■ **Task goal**
Copy the lines below as they are; omit the images they contain.

■ **Supplied material**
+++

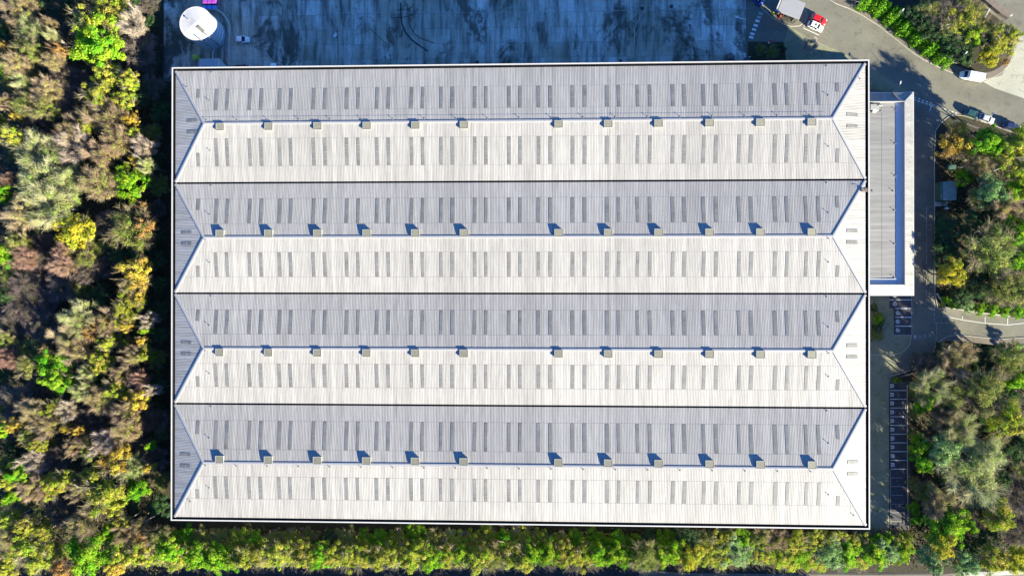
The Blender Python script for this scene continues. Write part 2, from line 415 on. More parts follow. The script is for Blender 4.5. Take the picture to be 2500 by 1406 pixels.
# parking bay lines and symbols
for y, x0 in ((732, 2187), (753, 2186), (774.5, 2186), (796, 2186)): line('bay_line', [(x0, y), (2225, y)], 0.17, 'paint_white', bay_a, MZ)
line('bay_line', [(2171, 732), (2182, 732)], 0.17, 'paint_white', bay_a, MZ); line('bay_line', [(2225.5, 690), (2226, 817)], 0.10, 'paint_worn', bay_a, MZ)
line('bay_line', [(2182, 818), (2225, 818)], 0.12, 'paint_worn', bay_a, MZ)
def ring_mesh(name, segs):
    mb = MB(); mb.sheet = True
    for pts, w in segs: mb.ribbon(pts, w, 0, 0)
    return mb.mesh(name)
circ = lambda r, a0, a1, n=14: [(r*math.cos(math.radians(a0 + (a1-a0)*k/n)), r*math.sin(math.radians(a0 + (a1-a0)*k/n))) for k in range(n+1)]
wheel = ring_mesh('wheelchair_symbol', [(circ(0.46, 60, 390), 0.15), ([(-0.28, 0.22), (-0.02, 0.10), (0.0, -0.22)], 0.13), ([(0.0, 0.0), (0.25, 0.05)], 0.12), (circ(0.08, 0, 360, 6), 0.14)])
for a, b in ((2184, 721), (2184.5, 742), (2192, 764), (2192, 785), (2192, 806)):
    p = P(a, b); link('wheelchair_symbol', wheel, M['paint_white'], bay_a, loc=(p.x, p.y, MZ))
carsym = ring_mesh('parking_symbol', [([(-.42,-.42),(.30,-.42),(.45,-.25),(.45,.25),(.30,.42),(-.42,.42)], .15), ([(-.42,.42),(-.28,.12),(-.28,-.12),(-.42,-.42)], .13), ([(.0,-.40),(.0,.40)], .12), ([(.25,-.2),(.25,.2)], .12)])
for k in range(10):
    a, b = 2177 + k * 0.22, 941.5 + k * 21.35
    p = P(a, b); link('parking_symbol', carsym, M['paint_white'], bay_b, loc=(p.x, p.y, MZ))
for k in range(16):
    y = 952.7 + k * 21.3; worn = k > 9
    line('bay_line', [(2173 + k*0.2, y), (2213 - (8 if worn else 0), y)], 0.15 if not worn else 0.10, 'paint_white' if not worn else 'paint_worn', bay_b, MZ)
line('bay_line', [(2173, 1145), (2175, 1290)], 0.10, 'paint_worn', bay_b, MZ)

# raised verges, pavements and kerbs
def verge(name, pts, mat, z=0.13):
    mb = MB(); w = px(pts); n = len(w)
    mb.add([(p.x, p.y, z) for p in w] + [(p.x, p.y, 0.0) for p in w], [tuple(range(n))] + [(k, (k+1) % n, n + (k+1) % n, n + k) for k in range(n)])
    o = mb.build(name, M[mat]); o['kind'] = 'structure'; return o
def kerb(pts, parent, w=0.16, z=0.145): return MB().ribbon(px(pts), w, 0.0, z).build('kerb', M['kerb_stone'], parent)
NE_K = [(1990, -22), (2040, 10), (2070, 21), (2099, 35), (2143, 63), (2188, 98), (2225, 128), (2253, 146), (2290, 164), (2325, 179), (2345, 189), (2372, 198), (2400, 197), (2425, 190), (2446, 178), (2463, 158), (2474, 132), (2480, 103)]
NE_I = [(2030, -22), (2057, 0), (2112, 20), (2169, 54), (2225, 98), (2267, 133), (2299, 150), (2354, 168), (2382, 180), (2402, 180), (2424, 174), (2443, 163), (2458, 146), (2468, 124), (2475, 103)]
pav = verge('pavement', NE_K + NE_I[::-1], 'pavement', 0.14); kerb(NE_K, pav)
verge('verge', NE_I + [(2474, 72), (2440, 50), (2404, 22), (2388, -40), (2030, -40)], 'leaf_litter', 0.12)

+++

■ **Complete output**
The Blender Python script for this scene continues. Write part 2, from line 415 on. More parts follow. The script is for Blender 4.5. Take the picture to be 2500 by 1406 pixels.
# parking bay lines and symbols
for y, x0 in ((732, 2187), (753, 2186), (774.5, 2186), (796, 2186)): line('bay_line', [(x0, y), (2225, y)], 0.17, 'paint_white', bay_a, MZ)
line('bay_line', [(2171, 732), (2182, 732)], 0.17, 'paint_white', bay_a, MZ); line('bay_line', [(2225.5, 690), (2226, 817)], 0.10, 'paint_worn', bay_a, MZ)
line('bay_line', [(2182, 818), (2225, 818)], 0.12, 'paint_worn', bay_a, MZ)
def ring_mesh(name, segs):
    mb = MB(); mb.sheet = True
    for pts, w in segs: mb.ribbon(pts, w, 0, 0)
    return mb.mesh(name)
circ = lambda r, a0, a1, n=14: [(r*math.cos(math.radians(a0 + (a1-a0)*k/n)), r*math.sin(math.radians(a0 + (a1-a0)*k/n))) for k in range(n+1)]
wheel = ring_mesh('wheelchair_symbol', [(circ(0.46, 60, 390), 0.15), ([(-0.28, 0.22), (-0.02, 0.10), (0.0, -0.22)], 0.13), ([(0.0, 0.0), (0.25, 0.05)], 0.12), (circ(0.08, 0, 360, 6), 0.14)])
for a, b in ((2184, 721), (2184.5, 742), (2192, 764), (2192, 785), (2192, 806)):
    p = P(a, b); link('wheelchair_symbol', wheel, M['paint_white'], bay_a, loc=(p.x, p.y, MZ))
carsym = ring_mesh('parking_symbol', [([(-.42,-.42),(.30,-.42),(.45,-.25),(.45,.25),(.30,.42),(-.42,.42)], .15), ([(-.42,.42),(-.28,.12),(-.28,-.12),(-.42,-.42)], .13), ([(.0,-.40),(.0,.40)], .12), ([(.25,-.2),(.25,.2)], .12)])
for k in range(10):
    a, b = 2177 + k * 0.22, 941.5 + k * 21.35
    p = P(a, b); link('parking_symbol', carsym, M['paint_white'], bay_b, loc=(p.x, p.y, MZ))
for k in range(16):
    y = 952.7 + k * 21.3; worn = k > 9
    line('bay_line', [(2173 + k*0.2, y), (2213 - (8 if worn else 0), y)], 0.15 if not worn else 0.10, 'paint_white' if not worn else 'paint_worn', bay_b, MZ)
line('bay_line', [(2173, 1145), (2175, 1290)], 0.10, 'paint_worn', bay_b, MZ)

# raised verges, pavements and kerbs
def verge(name, pts, mat, z=0.13):
    mb = MB(); w = px(pts); n = len(w)
    mb.add([(p.x, p.y, z) for p in w] + [(p.x, p.y, 0.0) for p in w], [tuple(range(n))] + [(k, (k+1) % n, n + (k+1) % n, n + k) for k in range(n)])
    o = mb.build(name, M[mat]); o['kind'] = 'structure'; return o
def kerb(pts, parent, w=0.16, z=0.145): return MB().ribbon(px(pts), w, 0.0, z).build('kerb', M['kerb_stone'], parent)
NE_K = [(1990, -22), (2040, 10), (2070, 21), (2099, 35), (2143, 63), (2188, 98), (2225, 128), (2253, 146), (2290, 164), (2325, 179), (2345, 189), (2372, 198), (2400, 197), (2425, 190), (2446, 178), (2463, 158), (2474, 132), (2480, 103)]
NE_I = [(2030, -22), (2057, 0), (2112, 20), (2169, 54), (2225, 98), (2267, 133), (2299, 150), (2354, 168), (2382, 180), (2402, 180), (2424, 174), (2443, 163), (2458, 146), (2468, 124), (2475, 103)]
pav = verge('pavement', NE_K + NE_I[::-1], 'pavement', 0.14); kerb(NE_K, pav)
verge('verge', NE_I + [(2474, 72), (2440, 50), (2404, 22), (2388, -40), (2030, -40)], 'leaf_litter', 0.12)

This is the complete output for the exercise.